The Tete-a-tea session was flagged off by Ms. Swati Agarwal of Ehsaas Woman, Prabha Khaitan Foundation. Hundreds of visitors from India, UK and other countries joined the online session which focused on Lady Mohini Kent Noon’s book “Dear Mama” which is a compilation of intimate letters to their mothers written by billionaires, spiritual gurus, members of the British House of Lords, political leaders, members of royal families, actors, entrepreneurs, journalists, photographers and doctors.

Lady Mohini Kent Noon has compiled the book in aid of her charity, LILY Against Human Trafficking – a charitable organisation which works against the trade in human beings and child trafficking. LILY not only rescues women and children but also provides shelter and education to them. Dr. Alka Bagri and Bina Rani had penned letters to their mothers which were published in “Dear Mama” along with other eminent personalities of the world.

“My mother was born and raised in Kolkata in a traditional conservative Marwari family. Despite having a conservative upbringing. She has lived her life with tremendous integrity, whatever life has thrown at her she has dealt with immense grace and courage. She taught me moral and ethical values. To walk the extra miles for those we love and stick to the truth always no matter how hard it is, you let me make my own mistakes also making your own teaching the importance of owing up to them of saying sorry and starting afresh,” said Dr. Alka Bagri who is a distinguished art historian and patron of the arts. Ms. Bagri is the Trustee of the Bagri Foundation and works in some prestigious institutions such as, British Museum in London, The Met and London Film Festival. She has studied Sanskrit, Urdu and calligraphy and she also holds a PhD degree from Oxford University.

My life was like a Bollywood tearjerker. I was orphaned when I was 11 when both my parents died. In addition to her seven children, my mother took in her younger brother and sister so that we would have access to good education. My mother was truly an extraordinary woman and I don’t think I met anyone like her. An elegant hostess, nothing was too difficult for her. She woke up at 3 am and cooked the family’s meals; pack lunch boxes for us and catch the local bus to go to a village 40 miles from Bangalore to do her humanitarian work providing basic human rights and dignity to the women and children. Initially, for me, it was all about trying to find my own feet to stay safe and to earn a living. But eventually, I think I did follow my heart and started working for the cause. My mother motivated richer women to support the education of poorer girls and set up cooperative societies so that the poor families could access rations from the public distribution system. I inherited her kindness to strangers because against all odds I set up iPartner India in London,” said Bina Rani, Founder, CEO of Charity iPartner India, which works for the deprived child and abused woman. She has raised millions of funds to help women, children and men.

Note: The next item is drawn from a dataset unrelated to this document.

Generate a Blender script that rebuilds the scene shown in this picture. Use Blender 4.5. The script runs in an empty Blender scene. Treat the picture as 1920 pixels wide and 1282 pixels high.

Sharing her views, Lady Mohini Kent Noon said, “I had a golden childhood. I am very happy that it came early on because it is very hard to get over a traumatised childhood as we know from our work with those girls. My mother came from a royal family and she just had a sense of ease and she was really not interested in material things. She never went shopping, she never collected anything, she was trained in classical music and she used to sing on stage, sang in Gurdwara, she sang sankeertanas and folk songs and had a great ability to make up poems on the spot. Certainly, I was very deeply bonded with my mother. I learned generosity, simplicity and honesty from her. I am like her but very different also, I chose to make my own way in the world which she didn’t. So, we were different generations and different women.”

Tete-a-tea is an event curated by Prabha Khaitan Foundation of Kolkata which encourages personalities from varied walks of life to have a free-wheeling chat with a conversationalist and eminent audience.